Sideras, of Southgate, north London, was found guilty of one count of conspiracy to defraud between January 1 and November 30 2012 and was jailed at Inner London Crown Court for four years and six months.

Nielsen and Beech, who had already pleaded guilty to the same charge, were sentenced to three years and six months in jail and 18 months suspended for 12 months respectively.

Judge Owen Davies QC said: "It was not confined to this country, not confined to the firms we have heard about, and it's a big issue for the public to be concerned about, but the fact is it was discovered by accident and only emerged as a problem because of your activity.

"It's not a mitigating factor, in my judgment, that other people were at it as well as you."

In 2013 UK supermarkets were rocked by the horsemeat contamination crisis, with products labelled as beef and other meats found to contain various amounts of horse flesh.

Speaking to the defendants, who had their heads bowed throughout, Judge Davies said: "It's difficult to recall now the conditions that made this horsemeat scandal headline news every day five years ago but it made an impact on the public in general.

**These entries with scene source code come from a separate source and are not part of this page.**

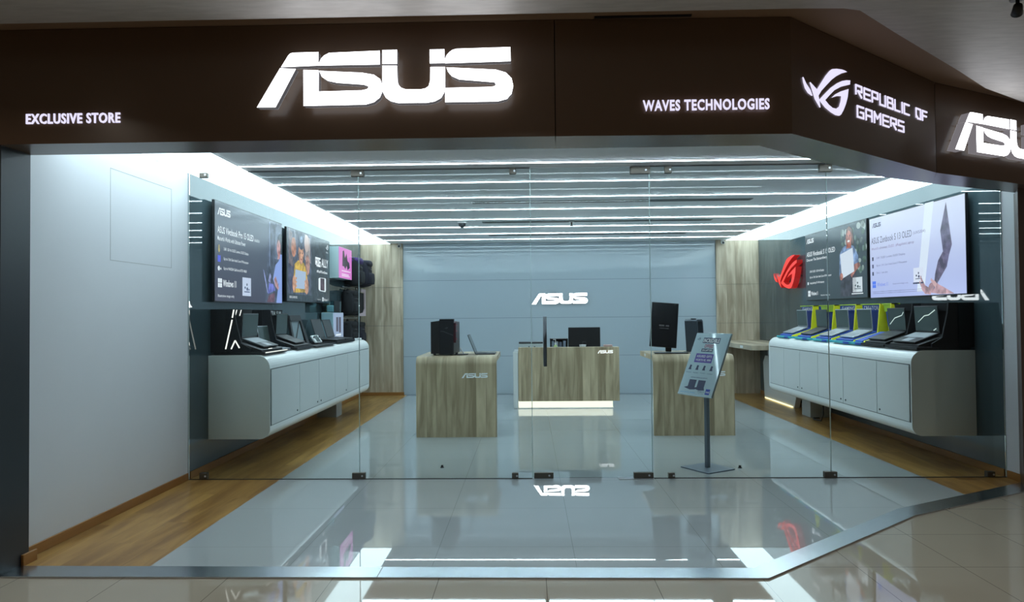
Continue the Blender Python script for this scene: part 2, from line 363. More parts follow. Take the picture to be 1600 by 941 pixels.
# access hatch outline in the left white wall
b = MB()
for y0, y1, z0, z1 in ((5.13, 6.026, 2.630, 2.634), (5.13, 6.026, 1.934, 1.938), (5.13, 5.134, 1.934, 2.634), (6.022, 6.026, 1.934, 2.634)):
    b.box(XL - .002, XL + 0.0012, y0, y1, z0, z1)
struct('trim_7', b, mat('hatch_gap', (0.38, 0.40, 0.40), 0.6))
b = MB(); b.box(XL - .004, XL + 0.004, YG - 0.012, YG - .002, 0.07, HC); struct('trim_8', b, mat('wall_edge_bead', (0.35, 0.4, 0.42), 0.4))
b = MB(); b.box(XR - .004, XR + 0.004, YG + 0.002, YG + .012, 0.07, HC); struct('trim_9', b, M_groove)
# ceilings
b = MB(); b.prism([(XL, 4.3), (1.4, 4.3), (3.2, 5.66), (XR, 6.12), (XR, YB + .03), (XL, YB + .03)], xyz, HC, HC + 0.1); struct('ceiling', b, M_ceiling)
edge = [(-9, 3.70), (1.44, 3.70), (1.70, 3.71), (1.80, 3.74), (2.158, 4.058), (2.52, 4.371), (2.942, 4.736), (3.351, 5.103), (3.883, 5.467), (4.6, 5.80), (9, 7.4)]
b = MB(); b.prism(edge + [(9, -6), (-9, -6)], xyz, 3.12, 3.30); struct('ceiling_front', b, M_mallceil)
b = MB(); b.prism([(-9, 3.4), (1.9, 3.4), (4.6, 5.5), (9, 7.2), (9, 9), (-9, 9)], xyz, HT + 0.004, 3.4); struct('ceiling_recess', b, M_recess)
b = MB(); b.box(0.39, 0.94, 3.915, 3.935, HT - 0.004, HT + 0.02); struct('trim_10', b, M_black)
# fascia: four hollow-box panels
def panel(name, a0, a1, inner):
    b = MB(); b.prism([a0, a1] + inner[::-1], xyz, HS, HT); o = struct(name, b, M_fascia); return o
def lerp(p, q, t): return (p[0] + (q[0] - p[0]) * t, p[1] + (q[1] - p[1]) * t)
panel('fascia', FR[0], lerp(FR[1], FR[0], .0007), [IN[0], (0.1745, 4.245)])
panel('fascia', lerp(FR[1], FR[2], .0016), FR[2], [(0.1745, 4.245), IN[2]])
panel('fascia', FR[2], lerp(FR[3], FR[2], .0012), [IN[2], IN[3], IN[4], IN[5]])
panel('fascia', lerp(FR[3], FR[4], .0012), FR[4], [IN[5], IN[6], IN[7]])

# ------------------------------------------------------------ ceiling lamps and fittings
for side, x0, x1, lab in ((0, XL + .004, -2.585, 'long glowing white ceiling light panel above the left dark glass wall'), (1, 3.668, XR - .004, 'long glowing white ceiling light panel above the right dark glass wall')):
    ys = 4.42 if side == 0 else 6.2
    t = thing('ceiling_light_panel', lab, 'ceiling light', ((x0 + x1) / 2, ys, HC), group=None)
    b = MB(); b.box(x0, x1, ys, YB - .03, HC - .004, HC - .001); b.build('backing', M_groove, t, True)
    y = YB - .035
    while y > ys + .1:
        y0 = max(ys, y - 0.445)
        b = MB(); b.box(x0 + .004, x1 - .004, y0 + .008, y - .006, HC - .012, HC - .004); b.build('diffuser', M_ledpanel, t, True); y = y0
led_rows = [4.42, 5.25, 6.093, 6.965, 7.88, 8.80, 9.70, 10.56, 11.45, 12.30]  # first row is added, unseen, to brighten cabinet ends and front wall
where = ['added unseen behind the fascia to brighten the front', 'halfway between the fascia and the glass storefront', 'just in front of the glass storefront', 'second inside from the glass storefront', 'just in front of the longest slot vent', 'just behind the longest slot vent', 'just in front of the middle slot vent',
         'just behind the middle slot vent', 'just in front of the rear slot vent', 'nearest the pale back wall']
for k, y in enumerate(led_rows):
    x1 = (1.45, 2.5)[k] if k < 2 else 3.655
    t = thing('linear_light', 'thin white linear ceiling light ' + where[k], 'ceiling light', ((-2.585 + x1) / 2, y, HC), group='linear lights across the ceiling')
    b = MB(); b.box(-2.575, x1, y - .018, y + .018, HC - .007, HC - .0005); b.build('frame', M_white, t, True)
    b = MB(); b.box(-2.573, x1 - .002, y - .0145, y + .0145, HC - .010, HC - .007); b.build('diffuser', M_led, t, True)
for y, lab in ((8.28, 'long dark slot vent in the ceiling nearest the glass'), (10.07, 'dark slot vent in the ceiling, middle one of three'), (11.73, 'dark slot vent in the ceiling nearest the back wall')):
    t = thing('slot_vent', lab, 'vent', (1.0, y, HC), group='slot vents in the store ceiling')
    b = MB(); b.box(-.665, 2.665, y - .07, y + .07, HC - .006, HC - .001); b.build('frame', mat('vent_grey', (0.20, 0.22, 0.22), 0.5), t, True)
    for dy in (-.035, .035):
        b = MB(); b.box(-.64, 2.64, y + dy - .022, y + dy + .022, HC - .0075, HC - .0055); b.build('slot', M_groove, t, True)
t = thing('dome_camera', 'small grey dome on the store ceiling left of the sprinkler', 'security camera', (-.949, 9.939, HC))
b = MB(); b.cyl((0, 0, -.03), .075, .03, M_white, 24); b.build('base', M_white, t)
b = MB(); b.bm.free(); b.bm = bmesh.new(); bmesh.ops.create_uvsphere(b.bm, u_segments=20, v_segments=10, radius=.055)
for f in b.bm.faces: f.smooth = True
b.xform(Matrix.Translation((0, 0, -.04))); b.build('dome', M_dgrey, t)
t = thing('fire_sprinkler', 'small metal sprinkler head hanging from the store ceiling', 'sprinkler', (.637, 10.08, HC))
b = MB(); b.cyl((0, 0, -.012), .04, .012, None, 20); b.build('escutcheon', M_white, t)
b = MB(); b.cyl((0, 0, -.06), .012, .05, None, 12); b.cyl((0, 0, -.068), .028, .006, None, 16); b.build('nozzle', M_clamp, t)
for x, lab in ((-2.41, 'small bullet camera in the ceiling corner by the left wood cladding'), (3.60, 'small bullet camera in the ceiling corner by the right wood cladding')):
    t = thing('security_camera', lab, 'security camera', (x, YB - .06, HC), group='corner security cameras')
    b = MB(); b.cyl((0, 0, -.02), .03, .02, None, 16); b.build('mount', M_white, t)
    b = MB(); b.tube([(0, .02, -.02), (0, 0, -.05), (0, -.05, -.06)], .03, None, 14); b.build('body', M_white, t)
    b = MB(); b.cyl((0, -.054, -.06), .024, .004, None, 16, axis='Y'); b.build('lens', M_black, t)
# added fill: unseen downlights made up to light the mall side
spots = [(-3.2, 2.6), (0.0, 1.9), (2.6, 1.6), (-2.0, -0.6), (1.4, -0.6), (4.6, 0.6), (4.9, 3.2), (-4.8, 0.4), (-0.4, -3.0), (3.2, -3.0)]
for k, (x, y) in enumerate(spots):
    t = thing('added_downlight', 'added unseen downlight filling the mall side with light', 'ceiling light', (x, y, 3.12), group='added mall fill downlights')
    b = MB(); b.cyl((0, 0, -.010), .085, .009, None, 28); b.build('trim_ring', M_white, t)
    b = MB(); b.cyl((0, 0, -.013), .065, .003, None, 24); b.build('lens', glow('added_fill_lens', (1.0, 0.82, 0.6), 3.0), t)
    L = bpy.data.lights.new('mall_fill_lamp', 'AREA'); L.shape = 'DISK'; L.size = 0.13; L.energy = MALL_FILL; L.color = (1.0, 0.88, 0.74); L.spread = math.radians(150)
    lo = bpy.data.objects.new('lamp', L); COL.objects.link(lo); lo.parent = t; lo.location = (0, 0, -0.02)
t = thing('ceiling_spotlight', 'small black spotlight hanging from the mall ceiling, top right', 'spotlight', (2.55, 3.62, 3.12))
b = MB(); b.cyl((0, 0, -.012), .035, .012, None, 18); b.build('base', M_black, t)
b = MB(); b.tube([(0, 0, -.005), (0, 0, -.055)], .009, None, 10); b.build('stem', M_black, t)
b = MB(); b.tube([(-.012, -.02, -.05), (.012, .025, -.075)], [.02, .027], None, 16); b.build('head', M_black, t)

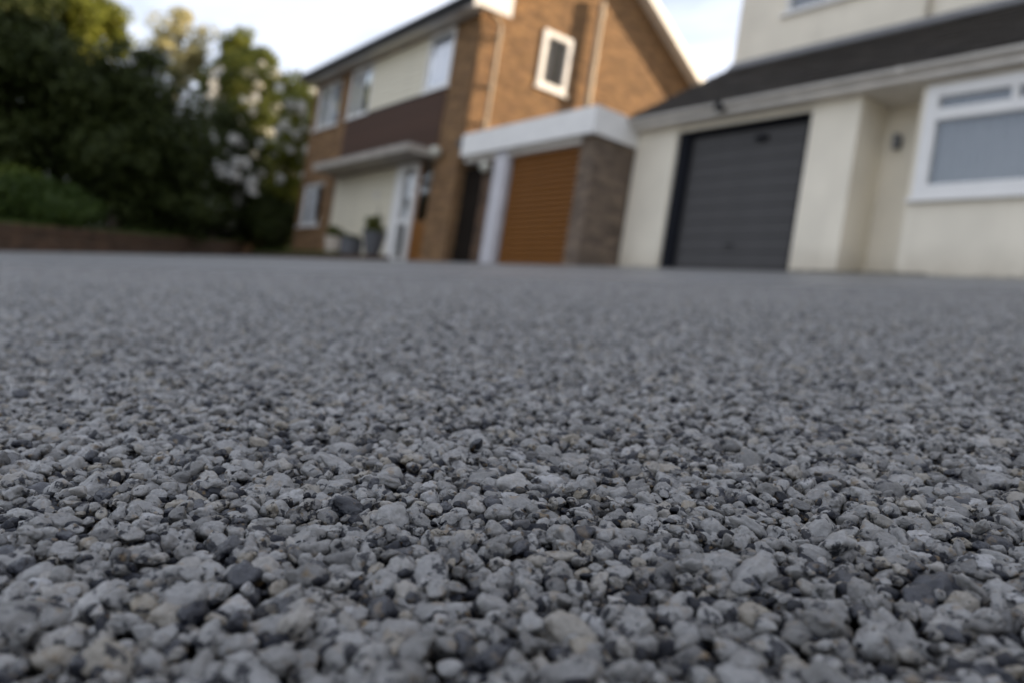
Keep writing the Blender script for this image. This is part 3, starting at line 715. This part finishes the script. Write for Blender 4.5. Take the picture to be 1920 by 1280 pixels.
# ------------------------------------------------------------------ white house
wx0, wx1 = -10.47, 6.2; WY = 9.5; UY = 11.6
wh = thing('white_house', ((wx0+wx1)/2, 13.0, 1.58), 'cream rendered house with dark lean to roof over its anthracite garage door', 'house')
m = MB()
m.box(wx0, -9.52, WY, WY+0.5, 1.3, 4.03)                 # left pier
m.box(-6.98, -6.24, WY, 10.15, 1.3, 4.03)                # right pier
m.box(-9.52, -6.98, WY+0.02, WY+0.4, 3.90, 4.03)         # lintel
m.prism([(wx0, WY+0.5, 1.3), (wx0, UY, 1.3), (wx0, UY, 5.5), (wx0, WY+0.5, 4.3)], (0.25, 0, 0))               # garage side wall
m.box(-6.98, -5.42, 10.151, 10.4, 1.3, 4.03)             # porch back wall
m.box(-5.42, -5.36, WY, 10.4, 1.3, 4.03)
m.box(-5.36, -2.9, WY, WY+0.28, 1.3, 2.53); m.box(-2.9, wx1, WY, WY+0.28, 1.3, 4.03); m.box(-5.36, -2.9, WY, WY+0.28, 3.96, 4.03)
m.prism([(wx1-0.25, WY+0.28, 1.3), (wx1-0.25, UY, 1.3), (wx1-0.25, UY, 5.5), (wx1-0.25, WY+0.28, 4.1)], (0.25, 0, 0))
m.build('wall', MAT['cream'], wh)
m = MB()
# upper storey with a window opening
m.box(wx0, -9.45, UY, UY+0.28, 3.6, 8.05); m.box(-9.45, -7.75, UY, UY+0.28, 3.6, 6.62); m.box(-9.45, -7.75, UY, UY+0.28, 7.85, 8.05)
m.box(-7.75, wx1, UY, UY+0.28, 3.6, 8.05)
m.box(wx0, wx0+0.28, UY+0.28, 18.4, 1.3, 8.05); m.box(wx1-0.28, wx1, UY+0.28, 18.4, 1.3, 8.05); m.box(wx0, wx1, 18.401, 18.68, 1.3, 8.05)
m.build('upper_wall', MAT['cream'], wh)
for s in (0, 1):
    m = MB(); ry = 15.1; y_ = 11.25 if s == 0 else 19.0; zt = 10.6; ze = 8.02
    m.prism([(wx0-0.15, ry, zt), (wx0-0.15, y_, ze), (wx0-0.15, y_, ze+0.12), (wx0-0.15, ry, zt+0.12)], (wx1-wx0+0.3, 0, 0)); m.build('main_roof', MAT['tile'], wh)
for x in (wx0, wx1-0.28):
    m = MB(); m.prism([(x, UY, 8.051), (x, 18.68, 8.051), (x, 15.1, 10.55)], (0.28, 0, 0)); m.build('gable_infill', MAT['cream'], wh)
window(wh, 'Y', UY, -9.45, -7.75, 6.62, 7.85, fw=0.08, bars=((-8.6,),), curtain='curtaingrey', inset=0.04)
# lean-to roof with tile courses
y0, z0, y1, z1 = 9.20, 4.15, 11.58, 5.80
dv = Vector((0, y1-y0, z1-z0)); Ls = dv.length; dv.normalize(); nv = Vector((0, -dv.z, dv.y))
m = MB(); a = Vector((wx0-0.06, y0, z0)); b = Vector((wx0-0.06, y1, z1))
m.prism([a, b, b - nv*0.06, a - nv*0.06], (wx1-wx0+0.12, 0, 0)); lr = reg(m.build('lean_to_roof', MAT['felt'], wh))
m = MB(); rs = random.Random(9); k = 0; s_ = -0.03; nrow = 10; gauge = (Ls+0.02)/nrow
for rw in range(nrow):
    x = wx0-0.08 - (0.15 if rw % 2 else 0)
    while x < wx1+0.05:
        xa = max(x, wx0-0.08); xb = min(x+0.296, wx1+0.08)
        if xb-xa > 0.03:
            p = a + dv*(s_+rw*gauge); q = a + dv*(s_+(rw+1)*gauge+0.05); t = rs.uniform(0, 0.004)
            A = Vector((xa, p.y, p.z)) + nv*(0.035+t); B = Vector((xa, q.y, q.z)) + nv*(0.008+t)
            m.prism([A, B, B - nv*0.012, A - nv*0.016], (xb-xa, 0, 0), rs.random())
        x += 0.30
tl = m.build('roof_tiles', MAT['tile'], lr); tl['kind'] = 'stuff'
m = MB(); m.prism([(wx0, UY-0.004, 5.80), (wx0, UY-0.16, 5.745), (wx0, UY-0.16, 5.765), (wx0, UY-0.02, 5.93), (wx0, UY-0.004, 5.93)], (wx1-wx0, 0, 0)); m.build('lead_flashing', MAT['lead'], wh)
m = MB(); m.box(wx0-0.06, wx1+0.06, 9.30, 9.325, 4.0, 4.165); m.build('fascia', MAT['fascia'], wh, bevel=0.004)
m = MB(); m.box(wx0-0.03, wx1+0.03, 9.326, WY-0.002, 4.005, 4.03); m.box(-6.238, -5.422, WY+0.001, 10.149, 4.005, 4.03); m.build('soffit', MAT['fascia'], wh)
# half round gutter
m = MB(); n = 12
for x0_, x1_ in ((wx0-0.09, wx1+0.09),):
    ring = [(9.235 + 0.056*math.cos(t), 4.135 - 0.056*math.sin(t)) for t in np.linspace(0, math.pi, n)]
    ring2 = [(9.235 + 0.050*math.cos(t), 4.135 - 0.050*math.sin(t)) for t in np.linspace(math.pi, 0, n)]
    m.prism([(x0_, p, q) for p, q in ring+ring2], (x1_-x0_, 0, 0))
gu = reg(m.build('gutter', MAT['fascia'], wh))
for x in (-8.45,):
    m = MB(); m.box(x-0.06, x+0.06, 9.165, 9.30, 4.03, 4.15); m.build('security_light', MAT['black'], wh, bevel=0.01)
for x in (-5.6, -2.6, 0.4):
    m = MB(); m.box(x-0.02, x+0.02, 9.176, 9.299, 4.072, 4.15); m.build('gutter_joint', MAT['fascia'], gu)
m = MB(); m.tube([(-6.72, UY-0.06, 5.95), (-6.72, UY-0.06, 7.95)], 0.036, 12); m.build('downpipe', MAT['cream'], wh, smooth=True)
# sectional garage door, black frame
m = MB(); m.box(-9.519, -9.30, WY+0.06, WY+0.20, 1.4, 3.899); m.box(-7.06, -6.981, WY+0.06, WY+0.20, 1.4, 3.899); m.box(-9.36, -7.06, WY+0.06, WY+0.20, 3.85, 3.899)
gd = reg(m.build('garage_door', MAT['black'], wh, bevel=0.004))
m = MB(); m.box(-9.4, -7.0, WY+0.26, WY+0.28, 1.4, 3.9); m.build('door_backing', MAT['black'], gd)
ph = 0.236
m0 = MB()
m0.box(-9.375, -7.045, WY+0.17, WY+0.215, 0.004, ph-0.004); mb = m0.mesh('panel', MAT['anthracite'])
for i in range(10):
    o = bpy.data.objects.new('panel', mb); COL.objects.link(o); o.parent = gd; o.location = (0, 0, 1.45 + i*ph)
    b_ = o.modifiers.new('bevel', 'BEVEL'); b_.width = 0.003; b_.segments = 2
m = MB(); m.tube([(-8.3, WY+0.165, 2.02), (-8.3, WY+0.13, 2.02), (-8.14, WY+0.13, 2.02), (-8.14, WY+0.165, 2.02)], 0.009, 8); m.build('handle', MAT['black'], gd)
m = MB(); m.box(-8.0, -7.8, WY+0.10, WY+0.165, 3.62, 3.69); m.build('door_seal_box', MAT['black'], gd)
# front window
window(wh, 'Y', WY, -5.35, -2.9, 2.55, 3.95, fw=0.16, transom=(3.50, 3.64), bars=((-4.33, 3.642, 3.79),), curtain='curtaingrey', inset=-0.02)
# porch lamp on the back wall
m = MB(); m.tube([(-6.02, 10.07, 3.40), (-6.02, 10.07, 3.60)], [0.045, 0.055], 12); lp = reg(m.build('wall_lamp', MAT['lead'], wh))
m = MB(); m.box(-6.06, -5.98, 10.115, 10.149, 3.42, 3.58); m.build('bracket', MAT['black'], lp)
# ---- debris line where the drive meets the wall
rs = np.random.RandomState(8); n = 1400
x = np.concatenate([rs.uniform(-6.9, -5.0, n//2), rs.uniform(-10.4, 2, n//2)]); y = WY - np.abs(rs.normal(size=len(x)))*0.03 - 0.005
a = rs.uniform(0, 6.28, len(x)); s_ = rs.uniform(0.004, 0.016, len(x)); V = np.zeros((len(x), 3, 3)); c = np.stack([x, y, gz(y, x) + rs.uniform(0, 0.02, len(x))], 1)
for k in range(3): V[:, k] = c + np.stack([np.cos(a+k*2.1)*s_, np.sin(a+k*2.1)*s_*0.4, np.sin(a*3+k*2)*s_*0.9+s_*0.5], 1)
tag(numpy_mesh('wall_foot_debris', V.reshape(-1, 3), 3, rs.rand(len(x)), MAT['moss']), kind='stuff', label='thin line of moss and leaf crumbs along the foot of the cream wall')

# ------------------------------------------------------------------ planting bed and pots in front of the brick house
m = MB(); q = [(-24.6, 7.25), (-16.4, 7.45), (-16.4, 8.03), (-24.6, 8.03)]
m.v = [(x, y, gz(y, x)-0.1) for x, y in q] + [(x, y, gz(y, x)+0.10) for x, y in q]
for f in ((0,3,2,1),(4,5,6,7),(0,1,5,4),(1,2,6,5),(2,3,7,6),(3,0,4,7)): m.f.append(f); m.c.append(0.5)
tag(m.build('planting_bed', MAT['soil']), kind='structure')
def bed_s(rs, n):
    x = rs.uniform(-24.6, -18.1, n); y = rs.uniform(7.45, 8.0, n); return np.stack([x, y, gz(y, x)+0.1], 1)
tag(grass('bed_grass', bed_s, 5000, 0.09, 14, MAT['grass'], 'short rough grass on the bed below the brick house'), kind='stuff')

def leaves(rs, C, rad, n, size, flat=0.5):
    """n quads in gaussian clumps C (k,3) with radii rad (k,3)"""
    i = rs.randint(0, len(C), n); d = rs.normal(size=(n, 3)); d /= np.linalg.norm(d, axis=1)[:, None]
    r = rs.uniform(0.25, 1.05, n) ** 0.6
    P = C[i] + d * rad[i] * r[:, None]
    nrm = d + rs.normal(size=(n, 3)) * 0.6 + np.array([0, 0, flat]); nrm /= np.linalg.norm(nrm, axis=1)[:, None]
    t = np.cross(nrm, rs.normal(size=(n, 3))); t /= np.linalg.norm(t, axis=1)[:, None]; b = np.cross(nrm, t)
    s = size * rs.uniform(0.6, 1.35, n)[:, None]
    V = np.stack([P - t*s, P - b*s*0.55 + nrm*s*0.1, P + t*s, P + b*s*0.55 + nrm*s*0.1], 1)
    return V.reshape(-1, 3), P
def foliage(name, parent, rs, C, rad, n, size, m):
    V, P = leaves(rs, C, rad, n, size)
    o = numpy_mesh(name, V, 4, np.clip(rs.normal(0.45, 0.25, n), 0, 1), m)
    if parent is not None: attach(o, parent)
    o['kind'] = 'stuff'
    return o
def crown_clumps(rs, c, r, k, cs, shape='round', inner=0.35):
    d = rs.normal(size=(k, 3)); d /= np.linalg.norm(d, axis=1)[:, None]
    rr = rs.uniform(inner, 1.0, k)[:, None]
    if shape == 'cone':
        h = rs.uniform(-1, 1, k); w = (1 - (h+1)/2) ** 0.75 + 0.06; a = rs.uniform(0, 6.283, k)
        C = np.stack([np.cos(a)*w*rr[:, 0], np.sin(a)*w*rr[:, 0], h], 1) * np.array(r) + np.array(c)
    else: C = np.array(c) + d * rr * np.array(r)
    s = cs * rs.uniform(0.6, 1.3, k)[:, None] * np.array([1.15, 1.15, 0.85])
    return C, s

MAT['leaf_dark'] = leafmat('dark_evergreen_leaf', (0.021, 0.031, 0.008), (0.052, 0.064, 0.014), 0.2)
MAT['leaf_mid'] = leafmat('mid_green_leaf', (0.050, 0.066, 0.012), (0.120, 0.130, 0.026), 0.4)
MAT['leaf_yellow'] = leafmat('sunlit_yellow_leaf', (0.10, 0.12, 0.018), (0.21, 0.215, 0.035), 0.45)  # yellow of the sunlit tree tops put into the leaf colour
MAT['leaf_pot'] = leafmat('bedding_leaf', (0.060, 0.085, 0.016), (0.13, 0.12, 0.02), 0.3)
MAT['blossom'] = leafmat('white_blossom', (0.62, 0.60, 0.55), (0.80, 0.79, 0.76), 0.3)
MAT['leaf_green'] = leafmat('fresh_green_leaf', (0.026, 0.050, 0.009), (0.060, 0.088, 0.015), 0.3)
MAT['leaf_pale'] = leafmat('sunlit_pale_leaf', (0.34, 0.31, 0.13), (0.52, 0.48, 0.30), 0.45)  # light yellow of a tree in sun, carried by the leaf colour itself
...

"They were suspicious of the food that they had - it extended far beyond meat.”

The trio's plot was discovered in September 2012 when Newry and Mourne District Council health inspectors made an unannounced visit to a Freeza Meat store in Newry, Northern Ireland, and found a third of the pallets contained horsemeat.

Police would later sift through 12 tonnes of meat by hand and horse ID chips, roughly the size of a grain of rice, were found. They belonged to two horses named Trak and Wiktor from the Lodz region of Poland, and a third Irish Hunter horse called Carnesella Lady, from rural county Galway.